Mr Haji added: “Stable demand for unsecured lending shows households turning to credit to manage their increasing day-to-day spend. While some borrowers are still able to access credit, others are beginning to struggle with repayments, pointing to possible early stages of credit deterioration.”
Bond yields, the amount the government pays in interest on its borrowing, which link to mortgage prices, have eased this week following the announcement of a ceasefire.
Aside from credit wobbles, the Bank of England’s Credit Conditions Survey finds that lenders expect mortgage demand to increase over the coming months.

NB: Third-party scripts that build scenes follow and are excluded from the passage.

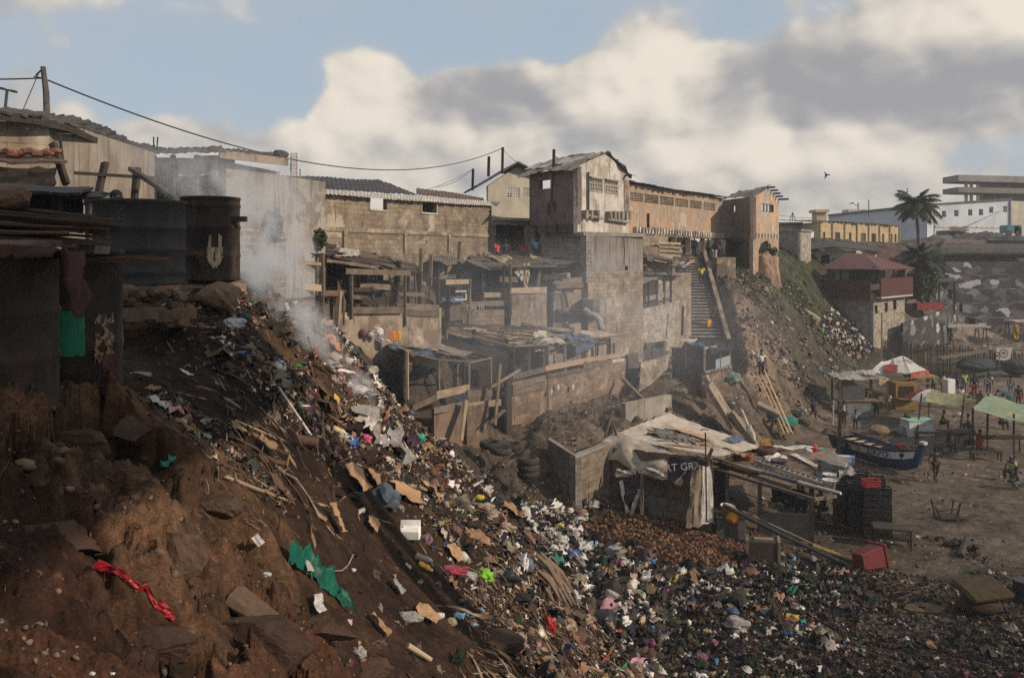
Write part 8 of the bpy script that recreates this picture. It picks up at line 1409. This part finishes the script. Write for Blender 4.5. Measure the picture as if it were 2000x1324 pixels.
fig(1827,941,70,10,'step','person in dark tank top and red-black shorts alone on sand, hand at face',0,(cloth('tank',(.030,.030,.022),(.10,.08,.03),sc=12),'vest'),(cloth('blackred',(.016,.014,.016),(.12,.014,.018),sc=4),'shorts'),group=g_b,arms={'R':dict(el=(.19,-.05,.66),wr=(.10,-.13,.80),ha=(.06,-.13,.85)),'L':dict(el=(-.18,.03,.64),wr=(-.20,-.02,.50),ha=(-.20,-.04,.45))})
fig(1914,893,56,-70,'walk','person in a long red dress walking left under the big green tarp',1,(RED,'dress'),None,hair='big',group=g_b);fig(1843,768,44,160,'stand','person in a white vest standing left of the lime shirts',1,(W_,'vest'),(GRY,'trousers'),group=g_b);fig(1853,776,40,100,'sit','seated person in a lime green shirt, left one of the two',1,(LIME,'tee'),(DK,'trousers'),group=g_b,h=1.65);fig(1884,768,46,200,'stand','standing person in a lime green shirt, right one of the two',1,(LIME,'tee'),(GRY,'trousers'),group=g_b);fig(1878,785,40,170,'sit','seated person in a white t-shirt below the lime shirts',1,(W_,'tee'),(DK,'trousers'),group=g_b,h=1.65)
fig(1903,776,50,-20,'stand','person in a dark shirt and red trousers right of the lime shirts',1,(DK,'tee'),(RED,'trousers'),group=g_b);fig(1931,772,46,150,'stand','person in a black and white striped shirt seen from behind',1,(STR,'tee'),(GRY,'trousers'),group=g_b);fig(1946,790,34,60,'sit','seated person in a pink top behind the big green tarp',1,(PNK,'tee'),(DK,'trousers'),group=g_b,h=1.6);fig(1989,796,46,160,'stand','person in a dark blue shirt and red shorts at the right edge',1,(NAVY,'tee'),(RED,'shorts'),group=g_b);fig(1915,792,40,-40,'sit','seated person in grey left of the pink top',1,(GRY,'tee'),(GRY,'trousers'),group=g_b,h=1.6)
fig(1977,938,50,-60,'sit','seated person in yellow patterned shirt and blue cap at right edge of sand',0,(PAT,'tee'),(DK,'trousers'),hat=cloth('cap',(.10,.15,.25)),group=g_b,h=1.7);fig(1990,955,40,-100,'squat','crouching person in grey clothes below the yellow patterned shirt',0,(GRY,'tee'),(GRY,'trousers'),group=g_b,h=1.7);fig(1694,800,44,160,'stand','person in khaki standing at the counter of the tin-roofed stall',2,(KH,'tee'),(KH,'trousers'),group=g_b);fig(1742,790,50,0,'stand','person all in dark clothes in the gap between the tin stall and the kiosk',1,(DK,'tee'),(DK,'trousers'),group=g_b)
fig(1608,1012,60,-70,'sit','person in a red patterned shirt sitting under the beach stall roof',0,(RPAT,'tee'),(DK,'trousers'),Y=None,h=1.7,group=g_b);fig(1570,1005,60,-40,'sit','person in a dark blue shirt sitting in the shade of the beach stall',0,(NAVY,'tee'),(DK,'trousers'),h=1.7,group=g_b)
def stair_pos(f,dx):q=s0+(s1-s0)*f;k=math.floor(f*NS);return V(q.x+dx,s0.y+(s1.y-s0.y)*((k+.55)/NS),s0.z+(s1.z-s0.z)*(k+1)/NS)
person(stair_pos(.80,.75),1.7,10,'step','person in a bright blue outfit coming down the stairs',1,(BLUE,'tee'),(BLUE,'trousers'),group=g_s);person(stair_pos(.64,1.75),1.72,5,'step','person in a yellow t-shirt coming down the stairs',1,(YEL,'tee'),(DK,'shorts'),group=g_s);pr=stair_pos(.22,1.95);person(pr,1.72,170,'walk','person in dark red climbing the stairs with a yellow jerrycan',1,(cloth('maroon',(.10,.022,.03)),'tee'),(cloth('maroon',(.1,.02,.03)),'shorts'),group=g_s)
jc=pr+V(-.33,-.1,.10);Yj=jc.y;jerry(1000+jc.x/Yj*F,500+(EYE-jc.z)/Yj*F,Yj,.52*F/Yj,can_y,'yellow jerrycan carried by the dark red person on the stairs')
t=person(stair_pos(.93,.55),1.7,20,'stand','person carrying a wide white basin on the head at the top of the stairs',1,(W_,'tee'),(W_,'trousers'),group=g_s);q=stair_pos(.93,.55);bucket(q+V(0,0,1.66),.42,.22,P_w,'wide white basin carried on a head at the top of the stairs','basin')
for q_,(px,f_,tp,lw,lab)in enumerate([(1336,40,RED,DK,'person in a red and white top left of the stair head'),(1347,-10,W_,KH,'person in white standing just left of the basin carrier'),(1383,60,GRY,DK,'person in grey right of the stair head'),(1396,-40,DK,W_,'person in a dark top under the hall arcade'),(1406,30,cloth('lilac',(.34,.26,.36)),GRY,'person in a lilac top rightmost under the hall arcade'),(1356,15,LB,DK,'person in pale blue behind the basin carrier')]):
    Y=69+.4*(q_%3);X=XY(px,Y);person(V(X,Y,max(gz(X,Y),10.55)),1.68,f_,'stand',lab,1,(tp,'tee'),(lw,'trousers'),group=g_t)
person(P(1487,738,50.2),1.72,10,'stand','person in a white shirt standing at the top of the leaning new planks',1,(W_,'tee'),(DK,'trousers'));person(P(226,577,13.6),1.70,75,'stand','silhouetted person behind the wide grey-black drum, only the head showing',1,(DK,'tee'),(DK,'trousers'))
for px,Y,tp,f_,lab in((971,46.4,cloth('coral',(.62,.07,.09)),60,'person in a coral red shirt in the open veranda bay'),(988,46.8,DK,20,'person in dark clothes in the middle of the open veranda bay'),(1021,47.6,RED,-30,'person in a red shirt at the right of the open veranda bay'),(1048,49.5,LB,10,'person in a pale blue shirt in the dark doorway under the ruined house')):person(V(XY(px,Y),Y,10.25 if px!=1048 else 10.5),1.7,f_,'stand',lab,1,(tp,'tee'),(DK,'trousers'),group='people in the veranda')
for px,py,f_,ps,tp,lw,lab in[(1822,770,80,'walk',cloth('teal',(.05,.22,.22)),DK,'person in a teal shirt walking between the kiosk and the white fridge'),(1868,764,-30,'stand',BLUE,DK,'person in a blue shirt between the two lime shirts'),(1962,800,200,'sit',cloth('brown',(.12,.07,.045)),DK,'seated person in brown behind the big pale green tarp'),(1840,838,60,'sit',cloth('olive',(.12,.12,.05)),DK,'seated person in olive at the long low dark table'),(1895,846,-120,'sit',GRY,DK,'seated person in grey beside the table piled with logs'),(1712,812,150,'bend',cloth('rust',(.28,.10,.05)),DK,'person in a rust-coloured top bending by the blue-green net heap'),(1956,838,10,'sit',cloth('plum',(.14,.04,.12)),DK,'seated person in plum under the big pale green tarp'),(1974,772,170,'stand',KH,GRY,'person in khaki standing far back at the right edge')]:
    fig(px,py,44,f_,ps,lab,1,(tp,'tee'),(lw,'trousers'),h=1.66,group=g_b)
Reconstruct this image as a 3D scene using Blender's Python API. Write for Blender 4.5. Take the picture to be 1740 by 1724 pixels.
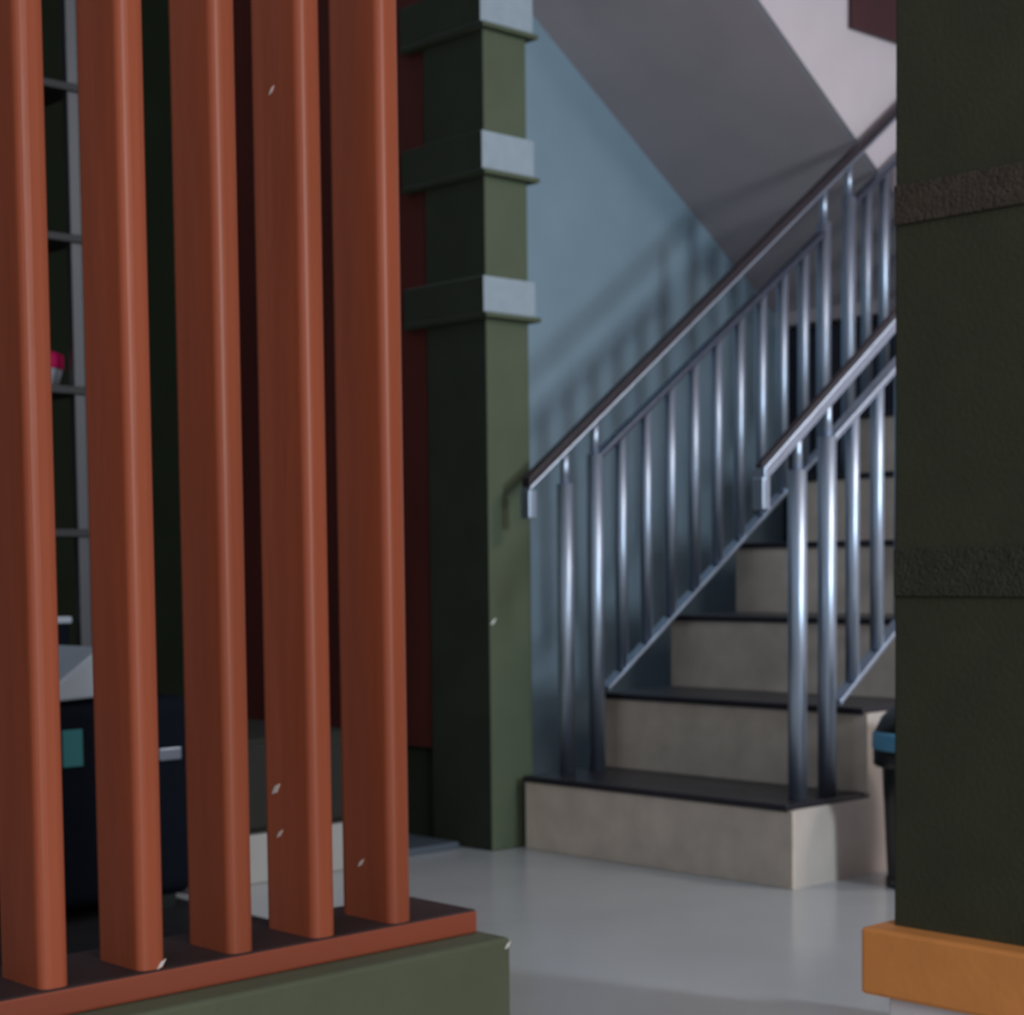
import bpy, bmesh, math, random
from mathutils import Vector, Matrix
random.seed(4)
S = bpy.context.scene
C = S.collection
for o in list(bpy.data.objects): bpy.data.objects.remove(o)

# ------------------------------------------------------------------ camera
cd = bpy.data.cameras.new('camera'); cam = bpy.data.objects.new('camera', cd); C.objects.link(cam)
Fv = Vector((-0.72689574, 0.68415895, -0.05957444)); Rv = Vector((0.68581976, 0.7276853, -0.01119683))
Uv = Vector((-0.03569104, 0.04899626, 0.99816107))
m = Matrix((Rv, Uv, -Fv)).transposed().to_4x4(); m.translation = Vector((2.3895, -3.0903, 0.7181))
cam.matrix_world = m
cd.sensor_fit = 'HORIZONTAL'; cd.sensor_width = 36; cd.lens = 3004.54 / 1740 * 36
cd.shift_y = (1141.19 - 862) / 1740
cd.clip_start = .05
cd.dof.use_dof = True; cd.dof.focus_distance = 1.25; cd.dof.aperture_fstop = 13
S.camera = cam

# ------------------------------------------------------------------ world, light, exposure
w = bpy.data.worlds.new('world'); S.world = w; w.use_nodes = True
bg = w.node_tree.nodes['Background']; bg.inputs[0].default_value = (.62, .72, .85, 1); bg.inputs[1].default_value = .36
S.view_settings.view_transform = 'Standard'; S.view_settings.look = 'None'
S.view_settings.exposure = .45; S.view_settings.gamma = 1; S.view_settings.use_curve_mapping = False

def area(name, loc, target, sx, sy, power, col):
    l = bpy.data.lights.new(name, 'AREA'); l.shape = 'RECTANGLE'; l.size = sx; l.size_y = sy
    l.energy = power; l.color = col
    o = bpy.data.objects.new(name, l); C.objects.link(o); o.location = loc
    o.rotation_euler = (Vector(target) - Vector(loc)).to_track_quat('-Z', 'Y').to_euler()
    return o
# daylight through the small window of the right-hand wall of the stair hall
area('window_daylight', (3.72, 0.02, 2.05), (-1.6, 1.5, 1.6), .32, .55, 56, (.72, .88, 1))
# open front of the porch to the right of the camera: broad daylight
area('porch_daylight', (5.2, -3.0, 1.9), (.4, -1.9, .8), 2.6, 2.2, 60, (1, .95, .9))
# unseen fill lamp added above the stair hall to lift its light
area('hall_fill_light', (1.9, .9, 2.85), (1.9, .9, 0), .5, .5, 26, (1, .92, .86))

# ------------------------------------------------------------------ materials
def mat(name, col, rough=.6, metal=0, var=.0, scale=8, bump=0, bscale=60, stretch=(1, 1, 1), spec=.5, coat=0):
    mt = bpy.data.materials.new(name); mt.use_nodes = True
    nt = mt.node_tree; b = nt.nodes['Principled BSDF']
    b.inputs['Base Color'].default_value = (*col, 1); b.inputs['Roughness'].default_value = rough
    b.inputs['Metallic'].default_value = metal; b.inputs['Specular IOR Level'].default_value = spec
    b.inputs['Coat Weight'].default_value = coat
    tc = nt.nodes.new('ShaderNodeTexCoord'); mp = nt.nodes.new('ShaderNodeMapping')
    mp.inputs['Scale'].default_value = stretch
    nt.links.new(tc.outputs['Object'], mp.inputs[0])
    if var:
        n = nt.nodes.new('ShaderNodeTexNoise'); n.inputs['Scale'].default_value = scale; n.inputs['Detail'].default_value = 5
        nt.links.new(mp.outputs[0], n.inputs['Vector'])
        r = nt.nodes.new('ShaderNodeValToRGB')
        r.color_ramp.elements[0].position = .3; r.color_ramp.elements[1].position = .7
        r.color_ramp.elements[0].color = (*[c * (1 - var) for c in col], 1)
        r.color_ramp.elements[1].color = (*[min(1, c * (1 + var)) for c in col], 1)
        nt.links.new(n.outputs[0], r.inputs[0]); nt.links.new(r.outputs[0], b.inputs['Base Color'])
    if bump:
        n2 = nt.nodes.new('ShaderNodeTexNoise'); n2.inputs['Scale'].default_value = bscale; n2.inputs['Detail'].default_value = 4
        nt.links.new(mp.outputs[0], n2.inputs['Vector'])
        bp_ = nt.nodes.new('ShaderNodeBump'); bp_.inputs['Strength'].default_value = bump; bp_.inputs['Distance'].default_value = .01
        nt.links.new(n2.outputs[0], bp_.inputs['Height']); nt.links.new(bp_.outputs[0], b.inputs['Normal'])
    return mt
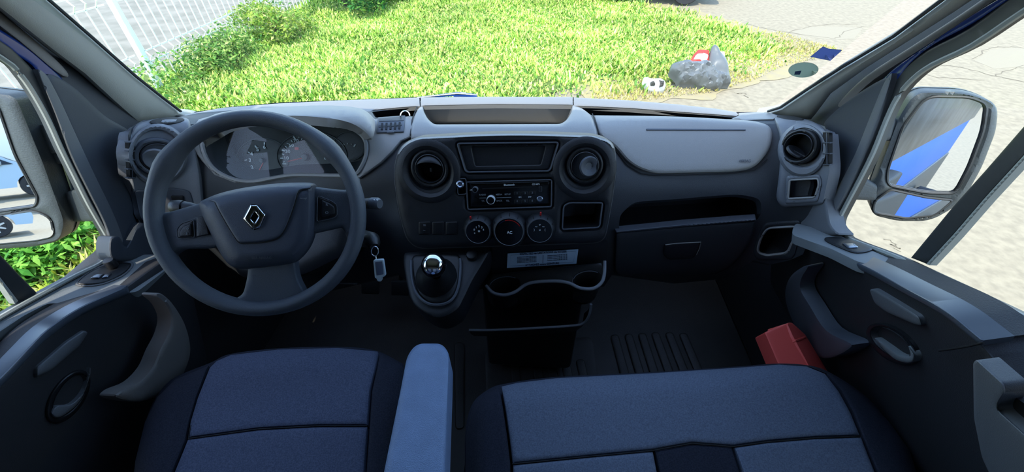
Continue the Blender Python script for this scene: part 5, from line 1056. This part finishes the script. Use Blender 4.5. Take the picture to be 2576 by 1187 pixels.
conform('cushion_insert', crn([(1291, 1170), (1480, 1151), (1642, 1136), (1652, 1187), (1665, 1450), (1290, 1450)]), bS, 'bench_fabric', BS2, .006, .006, 10, .02, step=16)
conform('centre_strip', crn([(1648, 1134), (1740, 1118), (1840, 1125), (1860, 1187), (1900, 1450), (1672, 1450), (1660, 1187)]), bS, 'seat_bolster', BS2, .003, .003, 10, .02, step=16)
conform('cushion_insert', crn([(1848, 1126), (1930, 1114), (2050, 1104), (2166, 1100), (2200, 1187), (2300, 1450), (1910, 1450), (1870, 1187)]), bS, 'bench_fabric', BS2, .006, .006, 10, .02, step=16)
conform('cushion_bolster', crn([(1172, 1450), (1172, 1100), (1188, 1022), (1226, 986), (1256, 974), (1266, 1030), (1276, 1100), (1284, 1168), (1284, 1450)]), bS, 'seat_bolster', BS2, .008, .008, 14, .07, step=15)
conform('cushion_bolster', crn([(2036, 922), (2088, 940), (2168, 992), (2238, 1062), (2288, 1132), (2326, 1250), (2370, 1450), (2306, 1450), (2206, 1187), (2168, 1094), (2146, 1038), (2116, 983), (2080, 940)]), bS, 'seat_bolster', BS2, .008, .008, 12, .07, step=15)
conform('cushion_base', BO, Plane((0, .35, .522), (0, -.08, 1)), 'seat_bolster', BS2, .0, .02, 20, .16, step=26, down=(0, .12, -1))
rim('seat_seam', crn([(1288, 1167), (1480, 1148), (1642, 1133), (1740, 1115), (1845, 1123), (1930, 1111), (2050, 1101), (2164, 1097)]), bS, .001, 'deep_black', BS2, .004, closed=False)
box('seat_base', (.22, .22, .20), (.70, .32, .32), 'black_plastic', BS2, .03); box('seat_back', (.24, -.26, .82), (.80, .12, .66), 'seat_bolster', BS2, .05, Matrix.Rotation(.12, 3, 'X'), 4)
for x in (.06, .42): box('back_insert', (x, -.20, .82), (.30, .03, .60), 'bench_fabric', BS2, .012, Matrix.Rotation(.12, 3, 'X'), 3)
# red wedge shaped box beside the bench
RP1 = RT(1990, 812, 1.02)
RB = empty('red_case', RP1+Vector((0, 0, -.2)), 'red plastic case standing between the bench end and the passenger door', 'case')
rfP = P3(RT(1925, 833, 1.0), RT(1990, 812, 1.0), RT(2010, 935, .95))
fo = [(1923, 836), (1985, 812), (2012, 838), (2080, 937), (2000, 950), (1962, 920)]
conform('front_face', rnd([(1923, 836, 5), (1981, 812, 8), (1994, 845, 3), (2048, 940, 3), (1990, 960), (1958, 918)], 6, 4), rfP, 'red_plastic', RB, .004, .003, 5, .06, step=12)
rsP = P3(RT(1981, 812, 1.0), RT(2048, 940, .945), RT(2024, 836, 1.03))
sd_ = conform('side_face', rnd([(1979, 812, 6), (1992, 811, 8), (2026, 842, 3), (2084, 937, 3), (2070, 950), (2046, 942), (1994, 845)], 5, 4), rsP, 'red_plastic', RB, .004, .003, 4, .05, step=12)
conform('side_step', rnd([(2000, 854), (2026, 845), (2030, 850), (2003, 860)], 2, 2), rsP, 'red_plastic', RB, .008, .003, 2, .01, step=12)
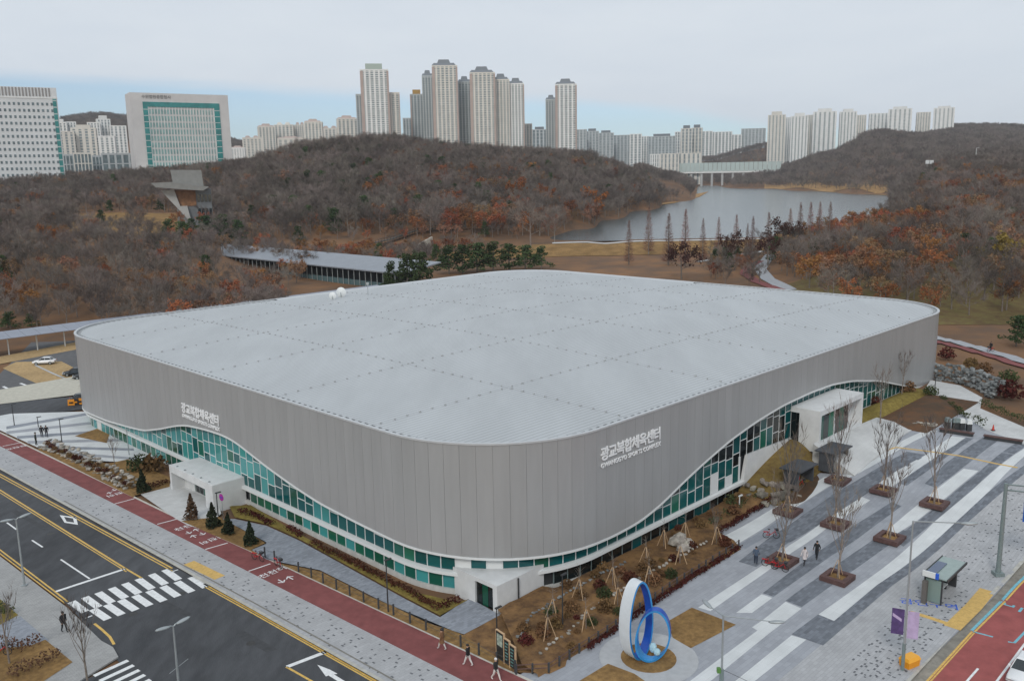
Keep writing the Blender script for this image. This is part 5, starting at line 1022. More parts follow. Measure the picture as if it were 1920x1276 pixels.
garden_lamp('dark lamp post standing in the striped square at the left', (117, 836), 786); garden_lamp('dark lamp post at the far edge of the striped square', (72, 800), 782); garden_lamp('dark lamp post with a box at the left edge by the pale walk', (27, 797), 758); garden_lamp('grey lamp post before the glass left of the street porch', (242, 852), 805, STEEL); garden_lamp('dark lamp post beside the pale park path at the hall end', (1752, 742), 707); garden_lamp('pale bollard lamp at the boulder end of the planting strip', (1386, 955), 930, TRIM)
P = at(419, 975, .14); H = topz(419, 926, P)-P.z; o = thing('round_sign', 'round magenta sign on a thin post by the entrance paving', 'sign', P, HALL-math.pi/2+.1); q = MB(); q.tube([(0, 0, 0), (0, 0, H)], .03, 6); q.build('post', STEEL, o); q = MB(); q.tube([(0, -.05, H-.35), (0, -.02, H-.35)], .42, 16); q.build('disc', mat('magenta sign', (.33, .02, .26), .5), o)
q = MB(); q.box(-.22, .22, -.065, -.055, H-.42, H-.28); q.build('bar', mat('blue sign bar', (.06, .06, .45), .5), o)
# fences
def fence(lab, pts, h, rails, pm, rm, n=None, off=.14):
    c = [at(x, y, off) for x, y in pts]
    if n:
        tot = [0]+list(np.cumsum([(b-a).length for a, b in zip(c[:-1], c[1:])])); res = []
        for k in range(n+1):
            u = tot[-1]*k/n; i = min(len(c)-2, max(0, int(np.searchsorted(tot, u))-1)); res.append(c[i].lerp(c[i+1], (u-tot[i])/max(1e-6, tot[i+1]-tot[i])))
        c = res
    o = thing('post_fence', lab, 'fence', c[0]); pm_ = MB(); pm_.box(-.06, .06, -.06, .06, -.2, h); me = pm_.mesh('post', pm)
    for p in c: obj('post', me, o, p-c[0], HALL)
    for z, r_ in rails:
        q = MB()
        for a, b in zip(c[:-1], c[1:]): m_ = a.lerp(b, .5)-c[0]; q.tube([tuple(a-c[0]+Vector((0, 0, z*h))), (m_.x, m_.y, m_.z+z*h-.06*(r_ < .03)), tuple(b-c[0]+Vector((0, 0, z*h)))], r_, 4)
        q.build('rail', rm, o)
    return o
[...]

Damien Burke, Head of Regulatory Practice at consultancy Broadstone, said: “The latest Credit Conditions Survey suggests a cautiously improving outlook for the mortgage market at the start of the year, with lenders expecting demand to pick up in the coming months, particularly for house purchases and remortgaging. This reflects a degree of pent-up demand as home buyers awaited lower interest rates and a more certain fiscal landscape.”
But the survey was done just as the Middle East conflict began. The longer it continues, the worse the blow to borrower and lenders, brokers warn.
Raj Abrol, CEO of risk platform Galytix, said: “What started as a conflict in the Middle East is now showing up in borrowing costs right across the economy. Mortgage rates have jumped from 4.8 per cent to over 5.5 per cent — that’s an extra £1,000 a year on a typical £200,000 mortgage. The ongoing turmoil of the Iran crisis has spooked many of the big banks, leading to a surge in mortgage rates and increased pressure on homeowners. Against this complex backdrop, a rise in defaults could well continue for many months as inflation persists and cost-of-living crisis worsens. The longer this uncertainty continues, lenders will continue to remain risk-averse, making access to credit a bigger challenge for consumers.”
For companies, the cost of short-term borrowing has also jumped. When credit gets more expensive, it hurts businesses’ funding for payroll, small and medium-sized businesses refinance, and consumers whose credit cards and car loans quietly reset higher. With a million fixed-rate mortgage deals expiring by September and inflation heading towards 3.5 per cent, the longer this goes on, the more defaults move from a slow creep to something banks have to take seriously, risk experts warn.
Mr Burke adds: “The fall-out from the Ukraine conflict on inflation and mortgage rates remains fresh in the minds of households, and even short-term disruption to supply chains can have a long-term impact on the cost of goods. This further amplifies the need for understanding consumers’ individual affordability when assessing for credit products.”